Well, dear, it wasn’t for want of effort.

But in terms of neglect, Billy’s folks were cutting edge. It’s not that they were  innocently deceiving themselves,  or waiting for the big fuckup to lock the household down and reassert their authority. It’s more that they were incredible hopheads in their own right, of the aboveboard sort. Fairly well to do,  positioned in sweet corporate sinecures that would be unthinkable now, except for the wealthiest brigands in Connecticut or Manhattan. They’d hit the links at Duke or Croasdaile in the morning,  the clubhouse at eleven, then home by noon to pass out in the garage, trying to wrestle the  golf bags out of the station wagon. Billy told one of our mutual acquaintances  that one Saturday his mom absently dragged her golf bag into the kitchen before she passed out cold. Billy and his brother made some Tuna Helper while they made a series of Polaroids.

I never knew Billy was gay until well into senior year in high school. Girls seemed to like him.  He was willowy, had good hair , and played drums. Another thing I didn’t know is his incredibly wealthy boyfriend had purchased the drums for him. A double bass Pearl kit with Rototoms, redundant crash and ride cymbals and a gong.

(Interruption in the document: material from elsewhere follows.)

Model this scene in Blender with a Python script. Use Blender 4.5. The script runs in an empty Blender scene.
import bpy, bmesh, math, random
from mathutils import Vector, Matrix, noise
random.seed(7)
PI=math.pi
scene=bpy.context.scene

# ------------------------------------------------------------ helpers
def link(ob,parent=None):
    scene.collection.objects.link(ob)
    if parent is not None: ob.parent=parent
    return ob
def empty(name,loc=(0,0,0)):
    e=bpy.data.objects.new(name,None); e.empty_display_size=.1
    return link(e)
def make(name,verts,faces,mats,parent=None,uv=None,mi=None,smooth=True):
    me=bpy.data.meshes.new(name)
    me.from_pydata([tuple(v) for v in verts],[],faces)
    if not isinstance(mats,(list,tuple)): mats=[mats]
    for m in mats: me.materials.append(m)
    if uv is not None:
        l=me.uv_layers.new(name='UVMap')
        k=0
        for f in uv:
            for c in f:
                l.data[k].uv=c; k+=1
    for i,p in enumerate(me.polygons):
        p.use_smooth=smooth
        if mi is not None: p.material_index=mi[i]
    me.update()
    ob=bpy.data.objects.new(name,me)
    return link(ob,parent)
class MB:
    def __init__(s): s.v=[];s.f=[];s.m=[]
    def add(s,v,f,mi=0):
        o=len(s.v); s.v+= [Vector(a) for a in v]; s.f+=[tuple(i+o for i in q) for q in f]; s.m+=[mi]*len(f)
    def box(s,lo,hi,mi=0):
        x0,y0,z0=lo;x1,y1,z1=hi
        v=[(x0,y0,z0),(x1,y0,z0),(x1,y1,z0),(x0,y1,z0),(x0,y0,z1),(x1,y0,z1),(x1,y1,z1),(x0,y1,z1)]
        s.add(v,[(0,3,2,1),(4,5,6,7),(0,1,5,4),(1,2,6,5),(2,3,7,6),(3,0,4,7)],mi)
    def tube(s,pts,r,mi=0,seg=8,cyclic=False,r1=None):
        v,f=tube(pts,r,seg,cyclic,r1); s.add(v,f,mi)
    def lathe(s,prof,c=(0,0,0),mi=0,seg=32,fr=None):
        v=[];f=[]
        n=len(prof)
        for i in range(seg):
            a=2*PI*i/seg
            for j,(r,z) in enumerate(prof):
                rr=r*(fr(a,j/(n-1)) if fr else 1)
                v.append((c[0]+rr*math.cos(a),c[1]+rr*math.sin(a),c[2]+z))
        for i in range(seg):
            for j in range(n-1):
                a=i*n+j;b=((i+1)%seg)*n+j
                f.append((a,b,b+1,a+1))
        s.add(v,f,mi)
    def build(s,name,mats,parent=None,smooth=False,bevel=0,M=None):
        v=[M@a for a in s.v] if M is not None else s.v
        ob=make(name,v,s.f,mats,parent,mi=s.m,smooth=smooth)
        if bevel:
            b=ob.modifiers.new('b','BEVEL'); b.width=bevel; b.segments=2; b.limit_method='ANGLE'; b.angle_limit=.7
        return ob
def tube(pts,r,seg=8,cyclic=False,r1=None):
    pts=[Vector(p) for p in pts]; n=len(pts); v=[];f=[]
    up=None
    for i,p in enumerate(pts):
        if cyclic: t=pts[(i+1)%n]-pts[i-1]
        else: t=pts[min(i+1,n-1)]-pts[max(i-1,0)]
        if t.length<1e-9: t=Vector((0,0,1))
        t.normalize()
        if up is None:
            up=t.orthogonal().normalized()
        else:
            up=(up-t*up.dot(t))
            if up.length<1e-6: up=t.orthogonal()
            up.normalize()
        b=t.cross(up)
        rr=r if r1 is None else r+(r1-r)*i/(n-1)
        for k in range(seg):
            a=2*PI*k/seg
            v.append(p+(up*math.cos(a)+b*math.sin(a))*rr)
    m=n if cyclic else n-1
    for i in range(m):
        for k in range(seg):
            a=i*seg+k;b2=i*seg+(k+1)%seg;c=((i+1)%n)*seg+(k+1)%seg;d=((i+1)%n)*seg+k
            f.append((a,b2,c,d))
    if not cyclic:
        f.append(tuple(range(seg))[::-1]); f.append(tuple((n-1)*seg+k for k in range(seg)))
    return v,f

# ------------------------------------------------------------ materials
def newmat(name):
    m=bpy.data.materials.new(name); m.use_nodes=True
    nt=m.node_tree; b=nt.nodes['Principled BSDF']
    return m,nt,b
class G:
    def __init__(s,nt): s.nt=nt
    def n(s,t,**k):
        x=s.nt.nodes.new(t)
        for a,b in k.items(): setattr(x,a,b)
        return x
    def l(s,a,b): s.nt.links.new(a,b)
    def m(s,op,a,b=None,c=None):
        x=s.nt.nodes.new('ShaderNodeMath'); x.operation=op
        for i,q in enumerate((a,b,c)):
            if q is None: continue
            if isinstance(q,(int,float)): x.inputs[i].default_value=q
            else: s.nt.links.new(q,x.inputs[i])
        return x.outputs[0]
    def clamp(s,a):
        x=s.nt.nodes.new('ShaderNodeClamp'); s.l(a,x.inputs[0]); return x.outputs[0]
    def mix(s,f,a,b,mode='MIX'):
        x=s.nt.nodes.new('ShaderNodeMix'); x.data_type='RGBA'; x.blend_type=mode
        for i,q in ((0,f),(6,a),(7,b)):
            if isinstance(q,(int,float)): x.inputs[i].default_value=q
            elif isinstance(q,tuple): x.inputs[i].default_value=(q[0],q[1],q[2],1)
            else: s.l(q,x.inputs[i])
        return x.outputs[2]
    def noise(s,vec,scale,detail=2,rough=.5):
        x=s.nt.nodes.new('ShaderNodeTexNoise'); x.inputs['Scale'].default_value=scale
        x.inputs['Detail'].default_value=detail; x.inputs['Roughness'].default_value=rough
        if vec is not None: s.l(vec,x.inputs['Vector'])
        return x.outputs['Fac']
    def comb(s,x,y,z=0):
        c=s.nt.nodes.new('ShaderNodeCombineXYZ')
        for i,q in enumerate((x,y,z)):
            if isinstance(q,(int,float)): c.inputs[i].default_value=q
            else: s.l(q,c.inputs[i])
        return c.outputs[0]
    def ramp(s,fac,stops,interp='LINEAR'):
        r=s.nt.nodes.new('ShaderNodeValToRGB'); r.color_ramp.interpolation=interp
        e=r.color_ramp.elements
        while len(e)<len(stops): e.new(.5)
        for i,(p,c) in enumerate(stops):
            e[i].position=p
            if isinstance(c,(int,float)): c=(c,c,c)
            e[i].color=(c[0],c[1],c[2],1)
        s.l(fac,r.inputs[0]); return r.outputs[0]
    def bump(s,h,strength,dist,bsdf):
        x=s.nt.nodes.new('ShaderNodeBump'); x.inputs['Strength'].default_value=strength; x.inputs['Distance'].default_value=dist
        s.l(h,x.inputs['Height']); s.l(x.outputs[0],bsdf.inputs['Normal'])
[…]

I never encountered a professional drummer who could afford to even contemplate a gong until I was forty.

Billy eventually told me he liked women sexually, but he preferred men for regular sex and company. This was after he began taking steroids and looked like a miniature horse. He’d always had skin problems, but the steroids seemed to deepen the pits and scars in his face. Still, he looked like a guy who could lift a truck out of a snowbank, and he probably would have gone out of his way to do it.At that point I was growing despondent about Reagan waking up one day and deciding to put the torch to the whole planet without so much as a fuck you all. Billy’s boyfriend bought an old warehouse in Durham and turned it into a gay nightclub: It added to the already prodigious fortune his mother left him, just to spite his god-awful angry father.